When Peter arrives at Wanda Wyatt’s house, he is greeted by the sight of a dump truck sticking out of the front of the house. The harassment directed at June’s friend has turned violent, but Wanda, a photojournalist, has no idea why she’s being targeted. Not long afterward, a teenage boy carjacks Peter’s beloved truck. Readers familiar with the Peter Ash novels know that Peter would have no trouble dispatching a carjacker, but he sees something in this kid, a sign that the boy is desperate but not evil.

Eli is desperate. His brother and mother have lost their lives, directly or indirectly, to gang violence. His father is in prison. The grandmother he lived with has died. Now, at fifteen, he and some friends squat in various dilapidated houses for shelter. The only thing Eli loves is his guitar, a love that has helped him avoid the neighborhood gangs so far. But when his friends threaten to break the guitar if he doesn’t help them pull off a robbery, he reluctantly accompanies them to a mall in a wealthy suburb.

Predictably, their plan fails, and Eli finds himself back in the neighborhood, his friends all either shot dead or arrested. He also finds himself in the crosshairs of a ruthless gang leader. Although Eli doesn’t know it, the jewelry store the boys robbed serves as a money-laundering outfit for the gang.

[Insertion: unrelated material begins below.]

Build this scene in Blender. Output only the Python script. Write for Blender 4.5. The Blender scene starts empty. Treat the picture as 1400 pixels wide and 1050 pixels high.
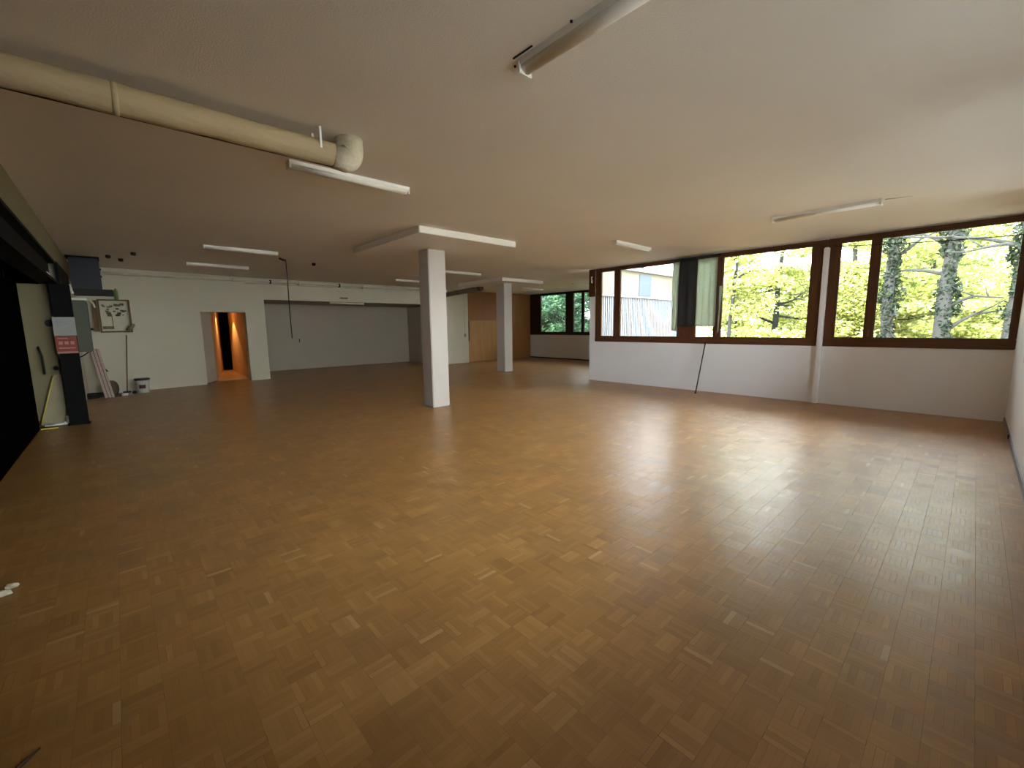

Meanwhile, back in Tear It Down’s other storyline, Wanda’s attackers are equally dangerous. Two brothers, one of them a violent ex-con who became a virulent racist while in prison, are behind the escalating harassment. Their motive for attacking Wanda stems from a family legend about an ancestor who was the mistress of Nathan Bedford Forrest.

As in the three earlier books, Peter Ash is an engaging character. A veteran with a bad case of PTSD, he can be a dangerous man. But his suffering and the evils he’s seen also make him able to reach out to others who are in pain. He recognizes that Wanda’s drug addiction has something to do with the violence she witnessed as a photojournalist in war zones. He knows that Eli is worth saving even as the kid steals his car. But if Peter has to kill, he will. And he has his own sense of justice. When Wanda tells him she can’t afford to pay him to fix her house, Peter smiles: “Oh, someone will pay,” he tells her. “We just have to find him.”

Nick Petrie can tell a great story, and Tear It Down is full of action. But he is also a sympathetic storyteller. The story’s narration is shared by Peter and Eli, but also by Albert, the unrepentant white supremacist. By dividing the novel’s point of view this way, Petrie makes it easy to understand how a black kid who has been failed by both his family and society and a middle-aged white man who has been weighed down by despair and failure can find themselves committing violent, senseless acts.

While Tear It Down is the fourth Peter Ash thriller, readers can safely start with this one. Petrie quickly and seamlessly weaves any necessary background information into the plot without bogging down the story. In a story about gangs and white supremacists, it may be too much to hope for a happy ending: both scourges will always continue, no matter what one person does. Nevertheless, Ash and his friends bring a tiny bit of justice to a tiny part of the world. And sometimes that’s enough.